The Constitution Drafting Committee (CDC) must ensure equitable, proportionate and compulsory representation of Dalits, women, Indigenous people, Madhesis and other minority groups in the CA, interim government and all other state institutions. The CDC should also enact a comprehensive and stringent law to eradicate practices of untouchability and all other kinds of discrimination that are prevalent while ensuring the right to dignity for all. The CDC should make provisions to ensure equitable and proportional representation of Dalits and other non-represented groups in all public institutions i.e. the executive, the legislative, the judiciary and in all the privately-owned enterprises and institutions.

Nepal continues to be in the midst of a charged atmosphere with international attention. It is not only the UN that set up a country mission in Nepal, but a host of international organisations and also international dignitaries have been visiting and holding consultations with the government and different civil society groups in order to prepare the grounds for the CA Election. Various measures have been initiated by the government in the recent past such as the abolition of untouchability, reservations for women, proportionate representation to Dalits, women, Indigenous groups, and Madhesis for the forthcoming CA Election. All these measures will be tested on the ground in the near future once the full fledged political process starts functioning.

It is very difficult to assess how inclusive the new set up will be. Though Nepal has been declared a secular state, the dominant Brahmanical Hindu traditions continue to prevail. As per the new law, different communities have been given proportionate representation. The CA will have 497 members. It has accepted a mixed electoral system for the election to the CA. 240 members will be elected through the first-past-the-post system. 240 members will be elected through proportionate representation (PR) and the remaining 17 members will be nominated from among the prominent personalities. There is a provision for 50 percent reservation for women in all the 240 seats allocated for PR based election in terms of total seats. Correspondingly, for Madhesi men and women, 15.6 percent has been set aside. For Dalit men and women, 6.5 percent each have been allocated and for ethnic Janajati men and women 18.9 percent each have been set aside. Two percent has been allocated for men and women, respectively, of backward regions and 15.1 percent each have been earmarked for men and women from the “other” category. The PR-based elections will follow the closed (list) system model.
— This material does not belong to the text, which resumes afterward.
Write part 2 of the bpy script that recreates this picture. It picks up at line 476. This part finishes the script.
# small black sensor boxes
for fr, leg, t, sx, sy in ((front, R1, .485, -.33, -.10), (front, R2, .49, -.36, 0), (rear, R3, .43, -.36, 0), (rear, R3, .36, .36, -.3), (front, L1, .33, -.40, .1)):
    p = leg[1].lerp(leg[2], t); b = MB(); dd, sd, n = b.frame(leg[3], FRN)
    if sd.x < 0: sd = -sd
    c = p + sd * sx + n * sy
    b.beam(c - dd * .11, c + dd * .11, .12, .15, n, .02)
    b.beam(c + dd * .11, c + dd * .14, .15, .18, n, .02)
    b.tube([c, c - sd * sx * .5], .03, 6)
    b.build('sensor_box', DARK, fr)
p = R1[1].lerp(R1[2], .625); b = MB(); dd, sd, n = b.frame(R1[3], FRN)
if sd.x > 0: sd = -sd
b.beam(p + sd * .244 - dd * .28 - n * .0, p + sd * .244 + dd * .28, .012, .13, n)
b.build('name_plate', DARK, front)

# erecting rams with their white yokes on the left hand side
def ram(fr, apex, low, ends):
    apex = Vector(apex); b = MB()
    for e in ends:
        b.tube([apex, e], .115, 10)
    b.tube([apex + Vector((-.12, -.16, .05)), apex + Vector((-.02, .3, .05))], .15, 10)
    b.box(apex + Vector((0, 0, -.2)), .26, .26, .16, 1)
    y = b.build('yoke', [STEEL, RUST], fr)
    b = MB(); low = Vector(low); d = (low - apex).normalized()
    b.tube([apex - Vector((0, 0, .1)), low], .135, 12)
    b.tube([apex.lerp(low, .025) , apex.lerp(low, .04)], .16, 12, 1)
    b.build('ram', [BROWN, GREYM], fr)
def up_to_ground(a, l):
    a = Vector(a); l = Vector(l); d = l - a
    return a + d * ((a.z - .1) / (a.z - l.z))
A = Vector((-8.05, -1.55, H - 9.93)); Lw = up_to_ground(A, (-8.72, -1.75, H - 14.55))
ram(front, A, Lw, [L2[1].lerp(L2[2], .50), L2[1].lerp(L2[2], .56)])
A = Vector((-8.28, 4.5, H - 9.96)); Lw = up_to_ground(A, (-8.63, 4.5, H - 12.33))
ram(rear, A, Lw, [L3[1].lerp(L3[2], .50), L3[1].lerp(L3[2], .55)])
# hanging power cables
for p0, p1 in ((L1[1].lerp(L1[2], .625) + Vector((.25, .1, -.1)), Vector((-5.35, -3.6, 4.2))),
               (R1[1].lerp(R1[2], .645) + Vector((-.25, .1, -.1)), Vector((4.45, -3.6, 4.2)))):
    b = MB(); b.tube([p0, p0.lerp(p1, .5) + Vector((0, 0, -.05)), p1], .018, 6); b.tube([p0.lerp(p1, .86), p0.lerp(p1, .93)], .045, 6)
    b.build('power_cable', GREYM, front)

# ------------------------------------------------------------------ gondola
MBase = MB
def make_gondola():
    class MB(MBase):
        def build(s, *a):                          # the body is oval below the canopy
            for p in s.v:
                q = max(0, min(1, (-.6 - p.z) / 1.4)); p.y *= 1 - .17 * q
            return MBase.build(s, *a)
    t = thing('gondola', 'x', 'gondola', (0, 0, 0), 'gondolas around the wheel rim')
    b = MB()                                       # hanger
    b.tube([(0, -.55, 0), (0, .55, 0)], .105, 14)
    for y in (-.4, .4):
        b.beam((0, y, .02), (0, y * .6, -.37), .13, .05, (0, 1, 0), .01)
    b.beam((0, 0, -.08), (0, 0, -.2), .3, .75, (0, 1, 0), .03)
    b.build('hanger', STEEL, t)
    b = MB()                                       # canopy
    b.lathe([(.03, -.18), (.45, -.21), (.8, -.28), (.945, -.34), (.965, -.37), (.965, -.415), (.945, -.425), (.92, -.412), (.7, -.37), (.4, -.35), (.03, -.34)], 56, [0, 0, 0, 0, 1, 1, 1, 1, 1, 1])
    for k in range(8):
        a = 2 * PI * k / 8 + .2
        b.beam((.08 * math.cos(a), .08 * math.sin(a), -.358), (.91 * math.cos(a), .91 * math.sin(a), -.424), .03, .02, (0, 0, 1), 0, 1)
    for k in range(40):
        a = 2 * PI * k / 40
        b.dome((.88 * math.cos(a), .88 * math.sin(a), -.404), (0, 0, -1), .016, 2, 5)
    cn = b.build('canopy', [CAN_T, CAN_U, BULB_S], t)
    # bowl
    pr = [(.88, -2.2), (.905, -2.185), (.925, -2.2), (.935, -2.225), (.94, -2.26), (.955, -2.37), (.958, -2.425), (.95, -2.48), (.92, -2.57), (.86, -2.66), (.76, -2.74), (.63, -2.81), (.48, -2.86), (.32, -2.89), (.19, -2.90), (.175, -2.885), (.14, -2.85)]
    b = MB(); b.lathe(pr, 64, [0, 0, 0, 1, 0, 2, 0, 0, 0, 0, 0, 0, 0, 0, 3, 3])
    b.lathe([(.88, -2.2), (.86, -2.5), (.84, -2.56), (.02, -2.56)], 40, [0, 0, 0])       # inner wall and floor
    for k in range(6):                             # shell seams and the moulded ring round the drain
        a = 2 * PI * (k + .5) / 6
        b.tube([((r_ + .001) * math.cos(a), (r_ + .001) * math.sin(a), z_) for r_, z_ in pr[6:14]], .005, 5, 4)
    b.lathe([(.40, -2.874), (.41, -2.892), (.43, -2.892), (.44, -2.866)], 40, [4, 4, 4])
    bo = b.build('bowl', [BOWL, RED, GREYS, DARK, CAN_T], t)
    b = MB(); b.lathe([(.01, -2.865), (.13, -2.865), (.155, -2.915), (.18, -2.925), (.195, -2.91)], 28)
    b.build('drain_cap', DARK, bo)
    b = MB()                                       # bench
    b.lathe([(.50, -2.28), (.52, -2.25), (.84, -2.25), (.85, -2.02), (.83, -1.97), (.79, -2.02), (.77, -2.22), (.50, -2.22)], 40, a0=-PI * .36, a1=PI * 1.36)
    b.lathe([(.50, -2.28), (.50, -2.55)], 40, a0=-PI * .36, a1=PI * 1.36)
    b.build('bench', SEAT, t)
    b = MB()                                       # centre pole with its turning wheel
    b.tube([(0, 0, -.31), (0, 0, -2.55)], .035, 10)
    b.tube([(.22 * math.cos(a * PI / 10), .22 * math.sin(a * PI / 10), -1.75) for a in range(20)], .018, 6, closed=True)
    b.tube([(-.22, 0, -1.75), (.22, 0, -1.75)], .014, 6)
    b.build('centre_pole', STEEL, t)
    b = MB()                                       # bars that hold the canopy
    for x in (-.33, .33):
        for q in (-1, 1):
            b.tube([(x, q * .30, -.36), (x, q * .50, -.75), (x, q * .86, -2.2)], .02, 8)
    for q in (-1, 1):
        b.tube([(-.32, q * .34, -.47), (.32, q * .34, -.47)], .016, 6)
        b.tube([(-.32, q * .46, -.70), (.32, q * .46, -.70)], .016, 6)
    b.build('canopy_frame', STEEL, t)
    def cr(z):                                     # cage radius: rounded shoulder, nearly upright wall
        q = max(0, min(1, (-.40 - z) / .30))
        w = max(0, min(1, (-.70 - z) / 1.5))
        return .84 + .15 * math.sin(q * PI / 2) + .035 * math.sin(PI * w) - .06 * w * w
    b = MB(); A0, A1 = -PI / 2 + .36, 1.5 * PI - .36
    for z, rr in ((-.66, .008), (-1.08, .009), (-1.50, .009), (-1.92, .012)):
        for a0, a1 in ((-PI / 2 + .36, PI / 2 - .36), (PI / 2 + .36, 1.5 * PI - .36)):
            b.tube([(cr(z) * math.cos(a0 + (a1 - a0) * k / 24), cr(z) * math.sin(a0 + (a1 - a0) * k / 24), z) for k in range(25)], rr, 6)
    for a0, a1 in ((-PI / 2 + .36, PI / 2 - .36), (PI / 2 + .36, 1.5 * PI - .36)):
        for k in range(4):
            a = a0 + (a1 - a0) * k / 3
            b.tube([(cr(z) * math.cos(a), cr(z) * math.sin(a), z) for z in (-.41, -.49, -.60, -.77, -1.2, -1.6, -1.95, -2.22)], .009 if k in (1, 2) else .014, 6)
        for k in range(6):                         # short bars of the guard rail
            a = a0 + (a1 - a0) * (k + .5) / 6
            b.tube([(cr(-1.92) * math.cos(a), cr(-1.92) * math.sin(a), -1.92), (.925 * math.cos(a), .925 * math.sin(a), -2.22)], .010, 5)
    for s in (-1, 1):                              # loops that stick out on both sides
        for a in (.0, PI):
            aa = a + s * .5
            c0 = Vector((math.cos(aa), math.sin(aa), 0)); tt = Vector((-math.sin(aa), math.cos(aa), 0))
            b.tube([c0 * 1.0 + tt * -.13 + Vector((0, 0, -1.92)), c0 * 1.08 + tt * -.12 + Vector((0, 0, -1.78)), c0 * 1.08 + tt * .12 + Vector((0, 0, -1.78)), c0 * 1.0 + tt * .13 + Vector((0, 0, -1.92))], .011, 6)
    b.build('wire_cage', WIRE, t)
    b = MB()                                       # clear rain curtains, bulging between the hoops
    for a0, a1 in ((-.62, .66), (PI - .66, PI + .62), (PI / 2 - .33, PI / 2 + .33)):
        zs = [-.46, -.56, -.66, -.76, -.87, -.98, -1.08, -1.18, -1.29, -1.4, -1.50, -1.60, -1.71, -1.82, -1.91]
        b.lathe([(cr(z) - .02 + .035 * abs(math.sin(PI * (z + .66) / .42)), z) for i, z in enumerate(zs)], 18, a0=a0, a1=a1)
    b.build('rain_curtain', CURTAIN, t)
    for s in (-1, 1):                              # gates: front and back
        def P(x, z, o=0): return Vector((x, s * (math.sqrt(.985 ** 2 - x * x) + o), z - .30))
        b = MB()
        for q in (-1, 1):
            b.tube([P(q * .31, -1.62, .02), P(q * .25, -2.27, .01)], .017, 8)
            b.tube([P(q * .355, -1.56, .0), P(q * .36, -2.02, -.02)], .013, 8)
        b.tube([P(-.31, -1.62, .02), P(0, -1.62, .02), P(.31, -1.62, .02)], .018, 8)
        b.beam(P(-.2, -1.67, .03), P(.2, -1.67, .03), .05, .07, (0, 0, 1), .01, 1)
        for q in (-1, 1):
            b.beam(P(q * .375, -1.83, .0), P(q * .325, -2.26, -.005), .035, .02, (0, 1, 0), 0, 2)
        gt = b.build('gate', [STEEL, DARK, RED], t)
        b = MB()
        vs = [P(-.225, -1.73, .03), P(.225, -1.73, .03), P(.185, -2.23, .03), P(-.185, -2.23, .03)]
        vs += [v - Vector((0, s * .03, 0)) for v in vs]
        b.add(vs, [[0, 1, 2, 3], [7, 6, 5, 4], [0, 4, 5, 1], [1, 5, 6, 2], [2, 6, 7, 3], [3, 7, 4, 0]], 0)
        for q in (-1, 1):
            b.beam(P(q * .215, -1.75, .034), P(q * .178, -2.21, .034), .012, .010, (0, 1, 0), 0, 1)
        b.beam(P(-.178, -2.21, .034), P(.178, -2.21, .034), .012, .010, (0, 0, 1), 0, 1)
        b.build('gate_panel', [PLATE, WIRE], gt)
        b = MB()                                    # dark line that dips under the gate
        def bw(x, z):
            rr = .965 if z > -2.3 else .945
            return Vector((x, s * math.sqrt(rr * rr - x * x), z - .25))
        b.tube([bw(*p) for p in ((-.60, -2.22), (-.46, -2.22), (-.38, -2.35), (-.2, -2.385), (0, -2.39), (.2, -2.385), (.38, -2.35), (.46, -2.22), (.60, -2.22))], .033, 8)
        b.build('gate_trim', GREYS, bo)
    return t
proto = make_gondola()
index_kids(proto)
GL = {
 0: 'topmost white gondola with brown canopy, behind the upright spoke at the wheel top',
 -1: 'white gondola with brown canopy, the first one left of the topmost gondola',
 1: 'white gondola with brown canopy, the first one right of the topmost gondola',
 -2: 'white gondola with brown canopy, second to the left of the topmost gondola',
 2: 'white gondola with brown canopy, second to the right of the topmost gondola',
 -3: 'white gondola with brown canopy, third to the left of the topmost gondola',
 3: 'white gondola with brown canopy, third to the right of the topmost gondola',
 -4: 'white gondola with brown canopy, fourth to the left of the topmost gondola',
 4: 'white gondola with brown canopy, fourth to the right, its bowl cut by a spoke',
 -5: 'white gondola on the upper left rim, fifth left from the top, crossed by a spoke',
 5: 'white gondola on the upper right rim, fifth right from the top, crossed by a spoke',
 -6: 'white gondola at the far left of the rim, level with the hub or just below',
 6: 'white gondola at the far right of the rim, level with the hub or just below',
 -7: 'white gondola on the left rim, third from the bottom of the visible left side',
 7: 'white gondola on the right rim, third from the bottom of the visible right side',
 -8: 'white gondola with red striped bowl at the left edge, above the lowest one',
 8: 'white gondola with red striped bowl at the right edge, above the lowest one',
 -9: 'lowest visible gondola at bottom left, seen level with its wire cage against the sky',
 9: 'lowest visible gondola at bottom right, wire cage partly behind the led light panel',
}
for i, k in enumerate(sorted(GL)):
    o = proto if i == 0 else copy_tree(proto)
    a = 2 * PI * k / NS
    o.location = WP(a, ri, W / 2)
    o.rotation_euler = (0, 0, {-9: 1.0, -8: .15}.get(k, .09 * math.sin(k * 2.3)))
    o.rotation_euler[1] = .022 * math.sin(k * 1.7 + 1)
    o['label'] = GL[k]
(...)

There is a growing demand for wider representation for marginalised groups while a new Nepal is created. It is a crude reality that a large number of people have remained on the margins owing to different cultural, religious and social norms or customs. Discrimination and exclusion leads to denial of equal opportunity in the social, economic and political spheres. It is no wonder then that all the prominent positions of power and responsibility in the political, executive, judicial and even other fields are held by members of certain high caste groups thereby legitimising exclusion and discrimination.

Mere granting of special provisions to Dalits and other disadvantaged groups may not be enough to remove the age-old discriminatory and exclusionary practices that are well entrenched in the cultural and social norms and customs. It requires a socio-cultural transformation and economic emancipation along with the political revolution that is now under way. Any political democracy remains meaningless without a real social and economic democracy.  Will the vision of a new and a truly democratic republic of Nepal stand the test of time and ensure a real inclusive democracy? It will definitely depend on the sagacity of the Nepalese leadership, civil society and the support the international community lends in achieving this goal.